I watched this Michael Penn video and it lead me to try a couple of things and they ended up not working.
Specifically, he solves the following problem like so
Starting with $y'' = y$
$y'' - y = 0$
$\left( (\frac{d}{dx})^2 - I \right)y = 0$
And because $I$ is the identity operator, then $I = I^2$, so
$\left( (\frac{d}{dx})^2 - I^2 \right)y = 0$
$\left( (\frac{d}{dx}) - I \right) \left( (\frac{d}{dx}) + I \right)y = 0$
Then he sets
$\left( (\frac{d}{dx}) + I \right)y = Y$
So now we have
$\left( (\frac{d}{dx}) - I \right)Y = 0$
Which we can solve for $Y = Ae^x$
And to summarize, we can then use this in $\left( (\frac{d}{dx}) + I \right)y = Ae^x$ and solve for $y$ using an integrating factor. It's all neat stuff. I've never seen this kind of problem solved this way though and I found it fascinating. But I'm clearly very new to this idea. So I'm curious about why it can't be used in the following way.
$y'' + fy' + gy = 0$
$\left( (\frac{d}{dx})^2 + f \frac{d}{dx} + g \right)y = 0$
$\left( (\frac{d}{dx})^2 + f \frac{d}{dx} + g \right) = 0$
Then using pythag
$\frac{d}{dx} = - \frac{f}{2} \pm \sqrt{\frac{f^2}{4} - g}$
Putting the y back in
$\frac{dy}{dx} = y\left( - \frac{f}{2} \pm \sqrt{\frac{f^2}{4} - g} \right)$
At this point, it's pretty straight forward to solve for $y$.
$y = Ae^{\int{ \left( - \frac{f}{2} \pm \sqrt{\frac{f^2}{4} - g}\right)}dx}$
Now this doesn't work, and frankly, I wasn't really expecting it to work, mostly curious about what would pop out. But the question I have is why doesn't this work. How does operator algebra work? Please enlighten me?
Actually, factorization of differential operators is a valid technique in solving differentials equations, but the way you did it only works in the case where $f,g$ are constants, so that everything commutes.

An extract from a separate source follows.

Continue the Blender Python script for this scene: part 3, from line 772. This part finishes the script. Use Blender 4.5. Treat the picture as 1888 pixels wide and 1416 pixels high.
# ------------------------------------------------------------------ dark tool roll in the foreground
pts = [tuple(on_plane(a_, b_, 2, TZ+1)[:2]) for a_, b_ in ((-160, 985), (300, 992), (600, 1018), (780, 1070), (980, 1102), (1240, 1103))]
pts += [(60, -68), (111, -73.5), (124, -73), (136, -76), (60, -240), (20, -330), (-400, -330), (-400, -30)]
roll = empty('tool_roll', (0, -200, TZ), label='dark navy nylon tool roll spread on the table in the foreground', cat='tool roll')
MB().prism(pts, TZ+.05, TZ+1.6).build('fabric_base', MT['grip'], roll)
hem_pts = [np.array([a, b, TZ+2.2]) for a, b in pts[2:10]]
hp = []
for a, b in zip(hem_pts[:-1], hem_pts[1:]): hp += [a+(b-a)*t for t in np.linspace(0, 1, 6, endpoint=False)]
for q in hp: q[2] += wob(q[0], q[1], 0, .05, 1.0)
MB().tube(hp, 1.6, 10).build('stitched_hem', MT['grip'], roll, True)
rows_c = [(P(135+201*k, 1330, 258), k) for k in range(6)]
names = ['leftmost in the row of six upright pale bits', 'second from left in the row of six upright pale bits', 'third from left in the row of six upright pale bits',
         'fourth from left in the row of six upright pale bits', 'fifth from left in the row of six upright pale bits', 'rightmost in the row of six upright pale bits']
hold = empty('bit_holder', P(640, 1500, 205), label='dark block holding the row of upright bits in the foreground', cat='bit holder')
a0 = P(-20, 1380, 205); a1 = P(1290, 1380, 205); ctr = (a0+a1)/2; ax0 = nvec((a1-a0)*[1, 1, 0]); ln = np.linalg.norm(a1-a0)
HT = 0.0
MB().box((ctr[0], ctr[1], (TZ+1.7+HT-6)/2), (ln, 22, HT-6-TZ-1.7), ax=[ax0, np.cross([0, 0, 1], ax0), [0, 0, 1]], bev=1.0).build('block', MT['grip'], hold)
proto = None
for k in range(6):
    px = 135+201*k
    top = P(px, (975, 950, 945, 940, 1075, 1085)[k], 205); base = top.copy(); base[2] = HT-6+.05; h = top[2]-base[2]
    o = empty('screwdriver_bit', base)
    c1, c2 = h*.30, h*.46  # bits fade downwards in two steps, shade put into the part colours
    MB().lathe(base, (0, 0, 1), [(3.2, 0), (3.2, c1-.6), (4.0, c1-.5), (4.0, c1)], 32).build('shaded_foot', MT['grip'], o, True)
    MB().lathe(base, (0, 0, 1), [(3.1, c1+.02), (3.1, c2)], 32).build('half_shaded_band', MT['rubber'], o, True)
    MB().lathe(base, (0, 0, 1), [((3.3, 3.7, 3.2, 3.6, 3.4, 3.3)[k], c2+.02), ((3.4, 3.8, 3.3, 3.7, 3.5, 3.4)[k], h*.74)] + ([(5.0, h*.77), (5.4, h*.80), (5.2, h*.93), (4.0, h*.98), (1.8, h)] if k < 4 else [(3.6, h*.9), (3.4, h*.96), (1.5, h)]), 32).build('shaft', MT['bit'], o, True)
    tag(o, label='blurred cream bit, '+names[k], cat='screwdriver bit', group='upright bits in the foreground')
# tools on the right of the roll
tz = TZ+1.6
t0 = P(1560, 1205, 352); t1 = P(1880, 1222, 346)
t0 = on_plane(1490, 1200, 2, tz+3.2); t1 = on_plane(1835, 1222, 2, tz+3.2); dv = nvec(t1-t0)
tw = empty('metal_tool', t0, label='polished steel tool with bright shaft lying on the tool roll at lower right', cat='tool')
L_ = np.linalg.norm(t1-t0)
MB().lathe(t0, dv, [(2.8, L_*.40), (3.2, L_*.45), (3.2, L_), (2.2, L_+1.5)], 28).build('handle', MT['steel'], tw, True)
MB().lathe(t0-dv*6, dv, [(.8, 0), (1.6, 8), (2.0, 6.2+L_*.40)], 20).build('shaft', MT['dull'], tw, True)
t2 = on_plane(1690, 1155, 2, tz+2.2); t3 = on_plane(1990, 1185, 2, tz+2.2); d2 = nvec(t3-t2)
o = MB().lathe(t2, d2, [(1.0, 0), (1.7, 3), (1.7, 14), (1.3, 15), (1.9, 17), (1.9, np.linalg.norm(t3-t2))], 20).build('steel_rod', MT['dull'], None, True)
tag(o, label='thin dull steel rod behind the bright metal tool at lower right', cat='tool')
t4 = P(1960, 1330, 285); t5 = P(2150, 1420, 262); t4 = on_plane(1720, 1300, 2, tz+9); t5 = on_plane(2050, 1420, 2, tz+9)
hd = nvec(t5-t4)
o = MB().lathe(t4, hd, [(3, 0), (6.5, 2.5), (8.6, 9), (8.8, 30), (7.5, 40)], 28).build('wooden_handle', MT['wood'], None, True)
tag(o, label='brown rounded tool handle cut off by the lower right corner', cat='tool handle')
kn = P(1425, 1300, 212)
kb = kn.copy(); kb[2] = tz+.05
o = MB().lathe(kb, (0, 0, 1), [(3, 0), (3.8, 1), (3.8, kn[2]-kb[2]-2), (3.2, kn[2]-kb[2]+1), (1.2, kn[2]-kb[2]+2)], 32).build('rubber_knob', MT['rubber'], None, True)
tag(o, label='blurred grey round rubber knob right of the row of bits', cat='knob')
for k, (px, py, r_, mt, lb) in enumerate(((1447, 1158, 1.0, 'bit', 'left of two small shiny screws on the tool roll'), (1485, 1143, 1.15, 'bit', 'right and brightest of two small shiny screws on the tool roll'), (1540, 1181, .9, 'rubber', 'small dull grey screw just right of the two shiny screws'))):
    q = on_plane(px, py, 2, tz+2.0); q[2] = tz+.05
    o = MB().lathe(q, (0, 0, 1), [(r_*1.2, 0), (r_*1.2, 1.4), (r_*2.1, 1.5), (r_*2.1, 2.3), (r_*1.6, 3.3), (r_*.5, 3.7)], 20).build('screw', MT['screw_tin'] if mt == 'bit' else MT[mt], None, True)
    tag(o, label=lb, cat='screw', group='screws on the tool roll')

Let's assume you have a differential operator $L$ which can be factored as $L=AB$. Then, the problem $Ly=ABy=0$ can be decomposed into the sub-problems $Ay=0$ and $By=0$ if and only if $A$ and $B$ commute, as in Michael Penn's video.

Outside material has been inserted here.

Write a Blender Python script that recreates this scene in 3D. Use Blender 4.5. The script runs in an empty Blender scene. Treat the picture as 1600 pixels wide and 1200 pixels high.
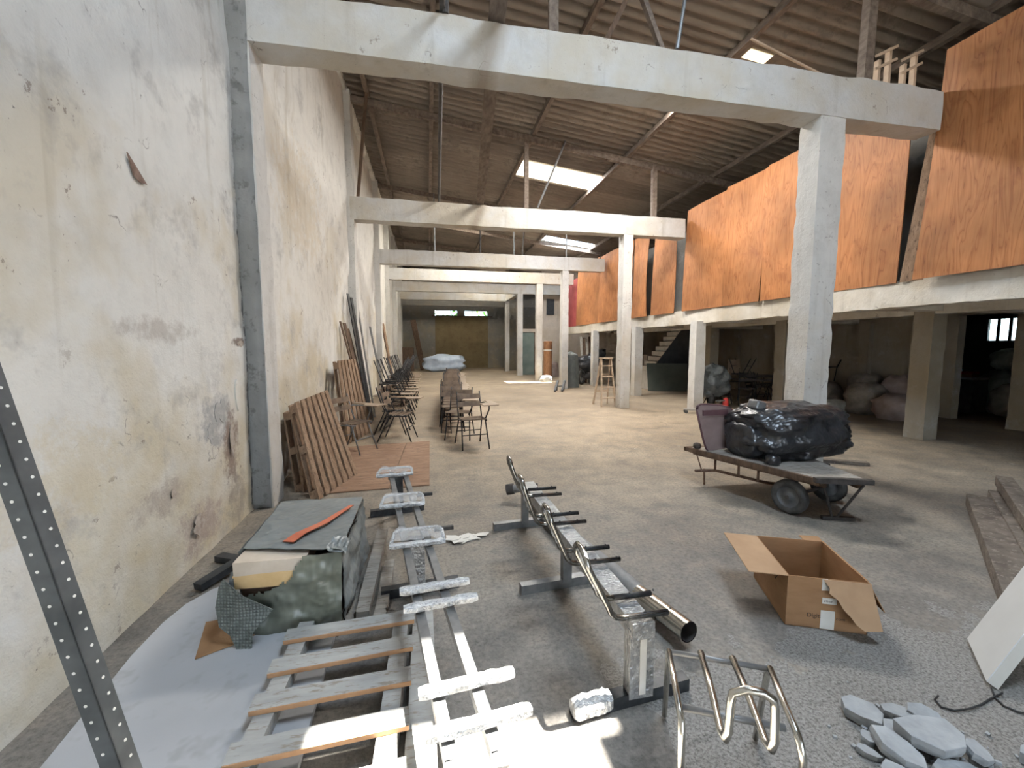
import bpy, bmesh, math, random
from mathutils import Vector, Matrix, noise
R = math.radians
PI = math.pi
rnd = random.Random(7)
scene = bpy.context.scene
C = scene.collection

# ------------------------------------------------------------------ camera
cam_d = bpy.data.cameras.new('camera')
cam_d.sensor_width = 36.0
cam_d.lens = 651.0 / 1600.0 * 36.0
cam_d.clip_start = 0.02
cam_d.clip_end = 300
cam = bpy.data.objects.new('camera', cam_d)
C.objects.link(cam)
cam.location = (0, 0, 1.6)
cam.rotation_euler = (PI / 2 - 0.0916, 0, -0.1978)
scene.camera = cam

# ------------------------------------------------------------------ sky, sun, daylight
scene.view_settings.view_transform = 'Standard'
scene.view_settings.look = 'None'
scene.view_settings.gamma = 1.0
scene.view_settings.exposure = 0.14
scene.cycles.use_adaptive_sampling = True
scene.cycles.adaptive_threshold = 0.11
scene.cycles.adaptive_min_samples = 12
scene.cycles.max_bounces = 6
scene.cycles.diffuse_bounces = 3
scene.cycles.glossy_bounces = 2
scene.cycles.transmission_bounces = 4
scene.cycles.transparent_max_bounces = 8
scene.cycles.caustics_reflective = False
scene.cycles.caustics_refractive = False
world = bpy.data.worlds.new('sky')
scene.world = world
world.use_nodes = True
wn = world.node_tree.nodes
wn['Background'].inputs[0].default_value = (0.74, 0.86, 1.0, 1)
wn['Background'].inputs[1].default_value = 6.0

SUN_DIR = Vector((-0.26, -0.05, -1.0)).normalized()
sun_d = bpy.data.lights.new('sun', 'SUN')
sun_d.energy = 62.0
sun_d.angle = R(0.6)
sun_d.color = (1.0, 0.95, 0.86)
sun = bpy.data.objects.new('sun', sun_d)
C.objects.link(sun)
sun.rotation_euler = SUN_DIR.to_track_quat('-Z', 'Y').to_euler()
sun.location = (3, 1, 14)


def area_light(name, loc, direction, sx, sy, power, color, portal=False):
    d = bpy.data.lights.new(name, 'AREA')
    d.shape = 'RECTANGLE'
    d.size = sx
    d.size_y = sy
    d.energy = power
    d.color = color
    o = bpy.data.objects.new(name, d)
    C.objects.link(o)
    o.location = loc
    o.rotation_euler = Vector(direction).to_track_quat('-Z', 'Y').to_euler()
    if portal:
        d.cycles.is_portal = True
    return o


# daylight through the gate behind the camera and translucent roof sheets, the hidden ones added as fill
GATE_X0, GATE_X1, GATE_Z = -0.9, 4.6, 4.3
area_light('gate_daylight', ((GATE_X0 + GATE_X1) / 2, -7.8, GATE_Z / 2), (0, 1, 0), GATE_X1 - GATE_X0, GATE_Z, 14, (0.74, 0.87, 1.0))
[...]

If those differential operators do not commute, you will have to solve $Ay=0$ to begin with and afterwards the inhomogeneous problem $By = y_A$, where $y_A$ is the general solution to the first equation $Ay=0$ $-$ so that the general solution satisfies $Ly = ABy = Ay_A = 0$.
In your second example, you could take : $$ \begin{array}{l} L = \frac{\mathrm{d}^2}{\mathrm{d}x^2} + f(x)\frac{\mathrm{d}}{\mathrm{d}x} + g(x) \\\\ A = \frac{\mathrm{d}}{\mathrm{d}x} + \alpha(x) \\\\ B = \frac{\mathrm{d}}{\mathrm{d}x} + \beta(x) \end{array} $$ so that $$ Ly = ABy = \left(\frac{\mathrm{d}}{\mathrm{d}x} + \alpha\right) \left(\frac{\mathrm{d}}{\mathrm{d}x} + \beta\right) y = y'' + (\alpha+\beta)y' + (\alpha\beta+\beta')y $$ hence $$ \left\{ \begin{array}{l} f = \alpha+\beta \\ g = \alpha\beta+\beta' \end{array} \right. \verb+ +\Rightarrow\verb+ + \beta'= g-\alpha\beta = g - f\beta + \beta^2 $$ which is a quite complicatede first-order nonlinear ODE for $\beta$ depending on the given functions $f,g$.
Once you have found $\alpha$ and $\beta$ (if possible), you still need to solve the new problems : $$ \left\{ \begin{array}{l} \left(\frac{\mathrm{d}}{\mathrm{d}x} + \alpha\right)y_A = 0 \\ \left(\frac{\mathrm{d}}{\mathrm{d}x} + \beta\right)y = y_A \end{array} \right. $$ But those are standard first-order linear ODE.